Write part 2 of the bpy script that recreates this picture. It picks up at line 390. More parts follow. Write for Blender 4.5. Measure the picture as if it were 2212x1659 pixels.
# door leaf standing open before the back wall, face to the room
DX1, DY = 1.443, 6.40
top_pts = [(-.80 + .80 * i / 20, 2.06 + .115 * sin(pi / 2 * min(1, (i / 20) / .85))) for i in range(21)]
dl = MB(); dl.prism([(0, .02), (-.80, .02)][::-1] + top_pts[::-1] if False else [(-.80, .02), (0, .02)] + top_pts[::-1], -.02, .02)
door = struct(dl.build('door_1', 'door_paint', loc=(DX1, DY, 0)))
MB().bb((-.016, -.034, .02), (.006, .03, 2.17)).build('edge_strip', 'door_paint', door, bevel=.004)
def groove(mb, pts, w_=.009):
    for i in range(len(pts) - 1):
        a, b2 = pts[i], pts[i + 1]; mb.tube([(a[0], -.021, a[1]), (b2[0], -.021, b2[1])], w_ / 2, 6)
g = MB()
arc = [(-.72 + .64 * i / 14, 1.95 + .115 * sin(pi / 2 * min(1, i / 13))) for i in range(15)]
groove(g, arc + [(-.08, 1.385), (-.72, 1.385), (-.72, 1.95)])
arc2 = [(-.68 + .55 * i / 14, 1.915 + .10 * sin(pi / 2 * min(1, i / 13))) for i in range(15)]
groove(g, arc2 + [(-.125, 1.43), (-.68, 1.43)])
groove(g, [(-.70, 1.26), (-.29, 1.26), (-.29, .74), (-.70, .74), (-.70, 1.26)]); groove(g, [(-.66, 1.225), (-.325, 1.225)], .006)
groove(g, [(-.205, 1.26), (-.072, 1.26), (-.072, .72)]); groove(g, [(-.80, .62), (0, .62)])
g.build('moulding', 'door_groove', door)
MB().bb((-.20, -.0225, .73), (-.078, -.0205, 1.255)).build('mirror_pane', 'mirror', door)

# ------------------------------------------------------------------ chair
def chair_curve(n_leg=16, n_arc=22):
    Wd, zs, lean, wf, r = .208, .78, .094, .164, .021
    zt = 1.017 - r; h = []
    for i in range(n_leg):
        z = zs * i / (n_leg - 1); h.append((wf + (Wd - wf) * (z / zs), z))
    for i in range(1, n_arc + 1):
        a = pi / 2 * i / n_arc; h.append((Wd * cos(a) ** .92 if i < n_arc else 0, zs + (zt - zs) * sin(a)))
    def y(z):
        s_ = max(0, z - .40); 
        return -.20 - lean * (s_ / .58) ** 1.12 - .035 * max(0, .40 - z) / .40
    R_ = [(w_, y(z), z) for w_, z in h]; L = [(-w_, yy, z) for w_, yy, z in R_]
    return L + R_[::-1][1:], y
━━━
:: INSTRUCTION ::
Could you quote the material above in full, exactly as it stands?

:: TASK RESULT ::
Write part 2 of the bpy script that recreates this picture. It picks up at line 390. More parts follow. Write for Blender 4.5. Measure the picture as if it were 2212x1659 pixels.
# door leaf standing open before the back wall, face to the room
DX1, DY = 1.443, 6.40
top_pts = [(-.80 + .80 * i / 20, 2.06 + .115 * sin(pi / 2 * min(1, (i / 20) / .85))) for i in range(21)]
dl = MB(); dl.prism([(0, .02), (-.80, .02)][::-1] + top_pts[::-1] if False else [(-.80, .02), (0, .02)] + top_pts[::-1], -.02, .02)
door = struct(dl.build('door_1', 'door_paint', loc=(DX1, DY, 0)))
MB().bb((-.016, -.034, .02), (.006, .03, 2.17)).build('edge_strip', 'door_paint', door, bevel=.004)
def groove(mb, pts, w_=.009):
    for i in range(len(pts) - 1):
        a, b2 = pts[i], pts[i + 1]; mb.tube([(a[0], -.021, a[1]), (b2[0], -.021, b2[1])], w_ / 2, 6)
g = MB()
arc = [(-.72 + .64 * i / 14, 1.95 + .115 * sin(pi / 2 * min(1, i / 13))) for i in range(15)]
groove(g, arc + [(-.08, 1.385), (-.72, 1.385), (-.72, 1.95)])
arc2 = [(-.68 + .55 * i / 14, 1.915 + .10 * sin(pi / 2 * min(1, i / 13))) for i in range(15)]
groove(g, arc2 + [(-.125, 1.43), (-.68, 1.43)])
groove(g, [(-.70, 1.26), (-.29, 1.26), (-.29, .74), (-.70, .74), (-.70, 1.26)]); groove(g, [(-.66, 1.225), (-.325, 1.225)], .006)
groove(g, [(-.205, 1.26), (-.072, 1.26), (-.072, .72)]); groove(g, [(-.80, .62), (0, .62)])
g.build('moulding', 'door_groove', door)
MB().bb((-.20, -.0225, .73), (-.078, -.0205, 1.255)).build('mirror_pane', 'mirror', door)

# ------------------------------------------------------------------ chair
def chair_curve(n_leg=16, n_arc=22):
    Wd, zs, lean, wf, r = .208, .78, .094, .164, .021
    zt = 1.017 - r; h = []
    for i in range(n_leg):
        z = zs * i / (n_leg - 1); h.append((wf + (Wd - wf) * (z / zs), z))
    for i in range(1, n_arc + 1):
        a = pi / 2 * i / n_arc; h.append((Wd * cos(a) ** .92 if i < n_arc else 0, zs + (zt - zs) * sin(a)))
    def y(z):
        s_ = max(0, z - .40); 
        return -.20 - lean * (s_ / .58) ** 1.12 - .035 * max(0, .40 - z) / .40
    R_ = [(w_, y(z), z) for w_, z in h]; L = [(-w_, yy, z) for w_, yy, z in R_]
    return L + R_[::-1][1:], y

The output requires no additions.